Cavs showed why they’re not winning the East in a humbling Game 1 loss to Pacers

Victor Oladipo Cavs

Victor Oladipo scored 32 points in the Pacers’ 98-80 beatdown of Cleveland in Game 1. (Getty Images)

Quit acting surprised.

What we saw in Cleveland on Sunday afternoon wasn’t anything we hadn’t seen all season–the rudderless Cavs blown out on their home floor in a game they were supposed to win, cutting to slack-jawed analysts in the postgame show shaking their heads.

Yes, Cleveland has LeBron James.

But no, that doesn’t mean that the Cavs are actually any good.

After Victor Oladipo strolled up and did what he’s been doing all season–killing teams softly with mid-range jumper after mid-range jumper, accumulating 32 points and finally earning some national recognition about the bona-fide star he’s become, one thing was clear.

The Indiana Pacers can win this series. And it won’t be much of an upset if they do.

Indiana beat Cleveland three out of four times in the regular season. They entered the playoffs winners of seven of their last ten games, including a late-season sweep of Golden State, which included a 92-81 win in Oakland and a 126-106 beatdown at Banker’s Life Fieldhouse.

This isn’t really even about the Pacers, though. Sure, Indiana is young, hungry, athletic, quick, tenacious on ‘D’ and feisty as hell, especially with LeBron’s buddy Lance Stephenson shadowing him again and already annoying the crap out of him.

But this is more about the Cavs, who continue to stagger along listlessly through what has been likely the most challenging season of LeBron’s career.

Cleveland came out flat–again–in the biggest game of the season, falling behind Indiana 25-8 and losing the first quarter 33-14.

They made a mini-run in the third to cut the Pacers’ lead to seven, but that was as close as they got in a thoroughly humbling 98-80 loss.

LeBron James Game 1 Pacers

There really wasn’t anything stunning about the Cavs’ apathetic Game 1 performance. (AP Photo)

This wasn’t a stunner. The Cavs have been playing these types of games all season.

Listen to most people who say they pay attention to the NBA, and you would have heard the same platitudes coming into the playoffs: the Cavs are coming out of the East. When LeBron wants to turn it on, he will.

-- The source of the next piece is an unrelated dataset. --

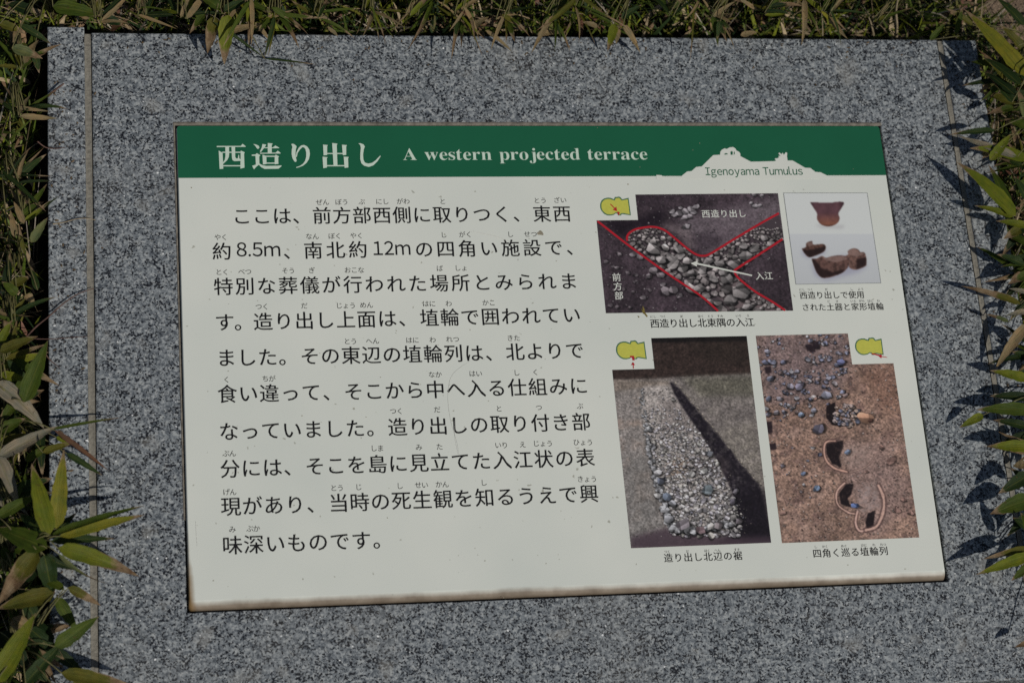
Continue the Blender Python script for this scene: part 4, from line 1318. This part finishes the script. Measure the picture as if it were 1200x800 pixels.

He’s enough to get to the Finals all by himself.

(We’re looking at you, Russillo and Ceruti).

LeBron himself has been fueling that narrative, but if you listened to him closely, you’d hear the doubt in his voice about what this group can really accomplish.

The honest truth is that they’re just not that good.

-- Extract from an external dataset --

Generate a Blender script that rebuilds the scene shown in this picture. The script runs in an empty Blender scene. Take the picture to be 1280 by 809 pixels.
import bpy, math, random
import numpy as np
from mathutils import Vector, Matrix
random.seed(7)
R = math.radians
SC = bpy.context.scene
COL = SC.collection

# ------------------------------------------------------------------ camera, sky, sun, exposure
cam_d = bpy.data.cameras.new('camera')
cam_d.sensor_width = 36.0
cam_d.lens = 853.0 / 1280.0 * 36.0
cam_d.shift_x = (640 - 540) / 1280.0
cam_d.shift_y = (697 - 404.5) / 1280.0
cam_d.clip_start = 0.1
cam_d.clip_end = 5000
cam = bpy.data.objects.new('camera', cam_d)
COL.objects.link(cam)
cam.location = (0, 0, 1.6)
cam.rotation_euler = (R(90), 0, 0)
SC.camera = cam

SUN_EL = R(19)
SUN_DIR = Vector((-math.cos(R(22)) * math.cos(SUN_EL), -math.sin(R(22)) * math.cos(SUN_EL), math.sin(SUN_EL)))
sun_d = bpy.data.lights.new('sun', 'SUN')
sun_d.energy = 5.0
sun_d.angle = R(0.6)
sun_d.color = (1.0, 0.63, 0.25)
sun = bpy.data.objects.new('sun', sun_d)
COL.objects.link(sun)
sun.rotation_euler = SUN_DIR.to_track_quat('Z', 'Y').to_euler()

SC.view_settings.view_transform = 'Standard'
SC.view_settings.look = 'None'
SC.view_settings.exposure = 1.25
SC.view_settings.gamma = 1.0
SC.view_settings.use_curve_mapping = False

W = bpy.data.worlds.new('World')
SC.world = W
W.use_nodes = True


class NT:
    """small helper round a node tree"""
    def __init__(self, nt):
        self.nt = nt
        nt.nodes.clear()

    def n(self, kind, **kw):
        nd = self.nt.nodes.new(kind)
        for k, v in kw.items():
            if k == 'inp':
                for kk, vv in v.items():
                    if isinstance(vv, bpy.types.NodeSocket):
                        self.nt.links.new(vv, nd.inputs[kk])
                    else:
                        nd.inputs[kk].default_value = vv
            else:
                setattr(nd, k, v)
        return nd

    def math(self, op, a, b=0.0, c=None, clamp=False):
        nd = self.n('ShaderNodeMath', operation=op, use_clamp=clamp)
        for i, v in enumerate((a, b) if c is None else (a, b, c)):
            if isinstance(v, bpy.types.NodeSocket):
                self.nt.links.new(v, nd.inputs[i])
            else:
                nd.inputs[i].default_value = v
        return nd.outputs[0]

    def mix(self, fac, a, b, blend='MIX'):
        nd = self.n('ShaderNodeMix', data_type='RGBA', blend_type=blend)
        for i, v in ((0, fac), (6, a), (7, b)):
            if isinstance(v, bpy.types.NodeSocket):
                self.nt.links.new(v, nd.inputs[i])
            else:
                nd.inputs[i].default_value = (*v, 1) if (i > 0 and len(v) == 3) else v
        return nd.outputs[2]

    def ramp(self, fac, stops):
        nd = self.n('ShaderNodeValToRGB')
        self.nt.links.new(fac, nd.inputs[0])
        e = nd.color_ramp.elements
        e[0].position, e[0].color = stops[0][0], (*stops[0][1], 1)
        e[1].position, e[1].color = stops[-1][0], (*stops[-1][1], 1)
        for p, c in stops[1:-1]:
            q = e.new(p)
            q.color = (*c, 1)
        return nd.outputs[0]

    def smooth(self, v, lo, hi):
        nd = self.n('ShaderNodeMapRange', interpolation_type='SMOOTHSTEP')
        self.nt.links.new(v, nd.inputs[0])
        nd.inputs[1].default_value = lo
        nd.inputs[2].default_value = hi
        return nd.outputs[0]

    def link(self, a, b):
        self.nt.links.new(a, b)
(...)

Before Kyrie Irving’s injury, we would’ve gone double-or-nothing on our student loans that the Celtics were coming out of the East.

Mention that to most fans and they would have said, “But Gordon Hayward…” Those people weren’t paying attention.

The C’s had been Finals-good all season long. They proved it by winning 55 games–even without Kyrie for 22 of them. They proved it when they won 16 straight after starting the year 0-2–which was the longest winning streak of any team this season until Houston ran off 17 in a row in February-March.

They proved it in statement games, like when they beat the Rockets and Warriors at home, and trounced the Cavs in January.

It’s downright criminal that we won’t get to see the C’s with Kyrie in these playoffs, and it blurs the point that we’ve been making all season long.

Everybody just default-gave the Cavs another Eastern Conference title, but this team is a mere shadow of itself without Kyrie Irving. They’re not the same, and it’s not even close.

That’s maybe the most under-reported story of this NBA season.

Go ahead and believe that Cleveland will bounce back, that they’ll actually follow through on all of the talk and find a way to win this series, and another, and another.

We’re not holding our breath.

The East is as wide-open as it’s been in forever, and the Sixers, Raptors, Celtics, maybe even the Pacers–just might have a chance to cash in.